>> start STORED DATA

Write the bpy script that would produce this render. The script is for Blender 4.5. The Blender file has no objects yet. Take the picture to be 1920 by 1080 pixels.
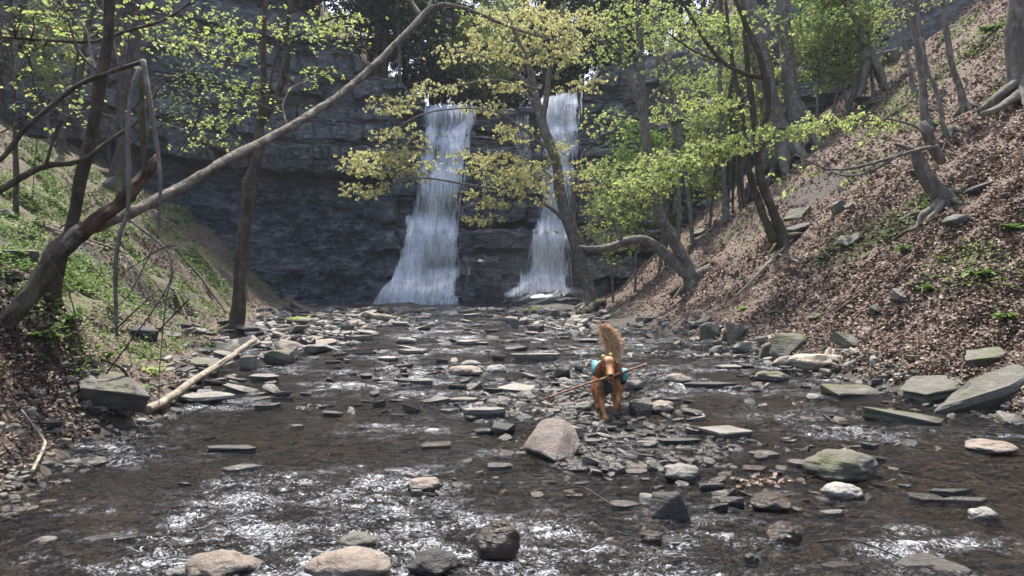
import bpy, math, random
import numpy as np
from mathutils import Vector

# ------------------------------------------------------------------ camera, sky, sun, exposure
S = bpy.context.scene
C = S.collection
FPX, CAMZ, HOR = 1400.0, 1.45, 520.0          # focal length in photo pixels, eye height, horizon row
cam = bpy.data.objects.new("camera", bpy.data.cameras.new("camera"))
C.objects.link(cam)
cam.location = (0, 0, CAMZ)
cam.rotation_euler = (math.radians(90), 0, 0)
cam.data.lens = 36 * FPX / 1920
cam.data.sensor_width = 36
cam.data.shift_y = -20 / 1920
cam.data.clip_start = 0.05
cam.data.clip_end = 2000
S.camera = cam
SUN_EL, SUN_AZ = math.radians(62), math.radians(-12)   # azimuth from +Y, negative = to the left
W = bpy.data.worlds.new("World")
S.world = W
W.use_nodes = True
_n = W.node_tree.nodes
_n.clear()
_sky = _n.new("ShaderNodeTexSky")
_sky.sky_type = 'NISHITA'
_sky.sun_disc = False
_sky.sun_elevation = SUN_EL
_sky.sun_rotation = SUN_AZ
_sky.air_density = 1.0
_sky.dust_density = 4.0
_bg = _n.new("ShaderNodeBackground")
_bg.inputs[1].default_value = 0.15
_wo = _n.new("ShaderNodeOutputWorld")
W.node_tree.links.new(_sky.outputs[0], _bg.inputs[0])
W.node_tree.links.new(_bg.outputs[0], _wo.inputs[0])
sd = bpy.data.lights.new("sun", 'SUN')
sd.energy = 3.1
sd.angle = math.radians(0.6)
sd.color = (1.0, 0.95, 0.88)
sun = bpy.data.objects.new("sun", sd)
C.objects.link(sun)
_d = Vector((math.sin(SUN_AZ) * math.cos(SUN_EL), math.cos(SUN_AZ) * math.cos(SUN_EL), math.sin(SUN_EL)))
sun.rotation_euler = _d.to_track_quat('Z', 'Y').to_euler()
S.view_settings.view_transform = 'Standard'
S.view_settings.look = 'None'
S.view_settings.gamma = 1
S.view_settings.exposure = 1.5
S.render.engine = 'CYCLES'
S.cycles.use_denoising = True
S.cycles.max_bounces = 8
S.cycles.diffuse_bounces = 3
S.cycles.glossy_bounces = 3
S.cycles.transmission_bounces = 4
S.cycles.transparent_max_bounces = 12
S.cycles.sample_clamp_indirect = 6
S.cycles.caustics_reflective = False
S.cycles.caustics_refractive = False

# ------------------------------------------------------------------ numeric helpers
def _hash(ix, iy, iz, seed=0):
    h = (ix.astype(np.int64) * 374761393 + iy.astype(np.int64) * 668265263 + iz.astype(np.int64) * 2147483647 + seed * 1274126177) & 0xFFFFFFFF
    h = ((h ^ (h >> 13)) * 1274126177) & 0xFFFFFFFF
    h = ((h ^ (h >> 16)) * 2246822519) & 0xFFFFFFFF
    return ((h ^ (h >> 15)) & 0xFFFFFF) / float(0xFFFFFF)

def noise(x, y=0.0, z=0.0, seed=0):
    x, y, z = np.broadcast_arrays(np.asarray(x, float), np.asarray(y, float), np.asarray(z, float))
    ix, iy, iz = np.floor(x), np.floor(y), np.floor(z)
    fx, fy, fz = x - ix, y - iy, z - iz
    fx, fy, fz = [f * f * (3 - 2 * f) for f in (fx, fy, fz)]
    r = 0
    flatz = not np.any(fz)
    for a in (0, 1):
        for b in (0, 1):
            for c in ((0,) if flatz else (0, 1)):
                w = (fx if a else 1 - fx) * (fy if b else 1 - fy) * (fz if c else 1 - fz)
                r = r + w * _hash(ix + a, iy + b, iz + c, seed)
    return r * 2 - 1

def fbm(x, y=0.0, z=0.0, octaves=4, seed=0, gain=0.5):
    r, a, f = 0, 1.0, 1.0
    for o in range(octaves):
        r = r + a * noise(np.asarray(x) * f, np.asarray(y) * f, np.asarray(z) * f, seed + o * 17)
        a *= gain
        f *= 2.03
    return r

def sstep(a, b, x):
    t = np.clip((np.asarray(x, float) - a) / (b - a), 0, 1)
    return t * t * (3 - 2 * t)

def ramp(x, xs, ys):
    return np.interp(x, xs, ys)

def px2w(px, py, d):
    return np.array([(px - 960) / FPX * d, d, CAMZ + (HOR - py) / FPX * d])

# ------------------------------------------------------------------ mesh building
class MB:
    """collects vertices and faces of one mesh"""
    def __init__(self):
        self.v, self.q, self.t, self.n, self.qm, self.tm = [], [], [], 0, [], []
    def add(self, v, q=None, t=None, m=0):
        v = np.asarray(v, float).reshape(-1, 3)
        if q is not None and len(q):
            q = np.asarray(q, np.int64).reshape(-1, 4)
            self.q.append(q + self.n)
            self.qm.append(np.full(len(q), m, np.int32))
        if t is not None and len(t):
            t = np.asarray(t, np.int64).reshape(-1, 3)
            self.t.append(t + self.n)
            self.tm.append(np.full(len(t), m, np.int32))
        self.v.append(v)
        self.n += len(v)
        return self
    def mesh(self, name, mats, smooth=True):
        me = bpy.data.meshes.new(name)
        v = np.concatenate(self.v) if self.v else np.zeros((0, 3))
        q = np.concatenate(self.q) if self.q else np.zeros((0, 4), np.int64)
        t = np.concatenate(self.t) if self.t else np.zeros((0, 3), np.int64)
        me.vertices.add(len(v))
        me.vertices.foreach_set("co", v.astype(np.float32).ravel())
        loops = np.concatenate([q.ravel(), t.ravel()]).astype(np.int32)
        me.loops.add(len(loops))
        me.loops.foreach_set("vertex_index", loops)
        me.polygons.add(len(q) + len(t))
        st = np.concatenate([np.arange(len(q)) * 4, len(q) * 4 + np.arange(len(t)) * 3]).astype(np.int32)
        me.polygons.foreach_set("loop_start", st)
        me.polygons.foreach_set("use_smooth", np.full(len(st), smooth, bool))
        if not isinstance(mats, (list, tuple)):
            mats = [mats]
        for m in mats:
            me.materials.append(m)
        if len(mats) > 1:
            mi = np.concatenate(self.qm + self.tm).astype(np.int32)
            me.polygons.foreach_set("material_index", mi)
        me.update(calc_edges=True)
        me.validate()
        return me
    def obj(self, name, mats, parent=None, smooth=True, sharp=None):
        me = self.mesh(name, mats, smooth)
        if sharp:
            me.set_sharp_from_angle(angle=math.radians(sharp))
        return link(name, me, parent)

def link(name, me, parent=None):
    o = bpy.data.objects.new(name, me)
    C.objects.link(o)
    if parent is not None:
        o.parent = parent
    return o

def tag(o, label=None, cat=None, group=None, kind=None):
    if label: o["label"] = label
    if cat: o["category"] = cat
    if group: o["group"] = group
    if kind: o["kind"] = kind
    return o

def empty(name, loc=(0, 0, 0), label=None, cat=None, group=None):
    o = bpy.data.objects.new(name, None)
    C.objects.link(o)
    o.location = loc
    o.empty_display_size = 0.2
    return tag(o, label, cat, group)

def attr(o, name, vals):
    a = o.data.attributes.new(name, 'FLOAT', 'POINT')
    a.data.foreach_set("value", np.asarray(vals, np.float32))

def grid_faces(nr, nc):
    i = np.arange(nr - 1)[:, None] * nc + np.arange(nc - 1)[None, :]
    i = i.ravel()
    return np.stack([i, i + 1, i + nc + 1, i + nc], 1)

def smooth_path(pts, step):
    """Catmull-Rom through the points, resampled about every step metres; pts (n, k) may carry a radius as last column"""
    p = np.asarray(pts, float)
    if len(p) < 3:
        n = max(2, int(np.linalg.norm(p[-1, :3] - p[0, :3]) / step) + 1)
        return p[0] + (p[-1] - p[0]) * np.linspace(0, 1, n)[:, None]
    P = np.vstack([2 * p[0] - p[1], p, 2 * p[-1] - p[-2]])
    out = []
    for i in range(len(p) - 1):
        a, b, c, d = P[i:i + 4]
        n = max(1, int(np.linalg.norm(c[:3] - b[:3]) / step))
        t = (np.arange(n) / n)[:, None]
        out.append(0.5 * (2 * b + (c - a) * t + (2 * a - 5 * b + 4 * c - d) * t ** 2 + (3 * b - a - 3 * c + d) * t ** 3))
    out.append(p[-1:])
    return np.vstack(out)

def tube(mb, pts, rad, sides=8, rough=0.0, seed=0, m=0):
    p = np.asarray(pts, float)
    n = len(p)
    r = np.broadcast_to(np.asarray(rad, float), (n,)).copy()
    tan = np.gradient(p, axis=0)
    tan /= np.linalg.norm(tan, axis=1)[:, None] + 1e-9
    up = np.array([0.0, 0, 1.0]) if abs(tan[0, 2]) < 0.9 else np.array([1.0, 0, 0])
    nrm = np.cross(tan[0], up); nrm /= np.linalg.norm(nrm)
    N = np.zeros((n, 3))
    for i in range(n):
        nrm = nrm - tan[i] * (nrm @ tan[i])
        nrm /= np.linalg.norm(nrm) + 1e-9
        N[i] = nrm
    B = np.cross(tan, N)
    a = np.arange(sides) / sides * 2 * math.pi
    R = r[:, None] * np.ones(sides)[None]
    if rough:
        L = np.cumsum(np.r_[0, np.linalg.norm(np.diff(p, axis=0), axis=1)])
        rm = max(r.max(), 1e-3)
        R = R * (1 + rough * fbm(np.cos(a)[None] * 1.6 + seed * 3.1, np.sin(a)[None] * 1.6, (L / rm * 0.35)[:, None], 3, seed))
    v = p[:, None] + N[:, None] * (np.cos(a)[None, :, None] * R[..., None]) + B[:, None] * (np.sin(a)[None, :, None] * R[..., None])
    v = np.concatenate([v.reshape(-1, 3), p[:1], p[-1:]])
    i = np.arange(n - 1)[:, None] * sides
    j = np.arange(sides)[None]
    j2 = (j + 1) % sides
    q = np.stack([i + j, i + j2, i + sides + j2, i + sides + j], -1).reshape(-1, 4)
    jj, jj2 = j[0], j2[0]
    t = np.concatenate([np.stack([np.full(sides, n * sides), jj2, jj], 1),
                        np.stack([np.full(sides, n * sides + 1), (n - 1) * sides + jj, (n - 1) * sides + jj2], 1)])
    mb.add(v, q, t, m)

def unit(v):
    return v / (np.linalg.norm(v, axis=-1, keepdims=True) + 1e-9)

def leaves(mb, c, size, rng, droop=0.5, width=0.42, fold=0.25, m=0, flat=False):
    """one folded leaf (two quads) at every centre"""
    c = np.asarray(c, float)
    n = len(c)
    if not n: return
    s = np.broadcast_to(size, (n,)) * rng.uniform(0.65, 1.25, n)
    a = rng.uniform(0, 2 * math.pi, n)
    dz = -droop + rng.normal(0, 0.35, n)
    ax = unit(np.stack([np.cos(a), np.sin(a), dz], 1))
    up = unit(np.stack([rng.normal(0, .35, n), rng.normal(0, .35, n), np.ones(n)], 1))
    side = unit(np.cross(ax, up))
    nn = np.cross(side, ax)
    s_ = s[:, None]
    w = s_ * width * rng.uniform(.8, 1.2, n)[:, None]
    v = np.stack([c, c + ax * s_ * .3 + side * w + nn * w * fold, c + ax * s_ * .68 + side * w * .8 + nn * w * fold,
                  c + ax * s_ - nn * s_ * .12, c + ax * s_ * .68 - side * w * .8 + nn * w * fold, c + ax * s_ * .3 - side * w + nn * w * fold], 1)
    b = np.arange(n)[:, None] * 6
    q = np.concatenate([b + np.array([[0, 1, 2, 3]]), b + np.array([[0, 3, 4, 5]])])
    mb.add(v.reshape(-1, 3), q, None, m)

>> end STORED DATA

== TASK DIRECTIONS ==
Write out exactly the opening lines of the data, stopping after the line that holds "from mathutils import Vector". Exclude pictures.

== WRITTEN RESPONSE ==
Write the bpy script that would produce this render. The script is for Blender 4.5. The Blender file has no objects yet. Take the picture to be 1920 by 1080 pixels.
import bpy, math, random
import numpy as np
from mathutils import Vector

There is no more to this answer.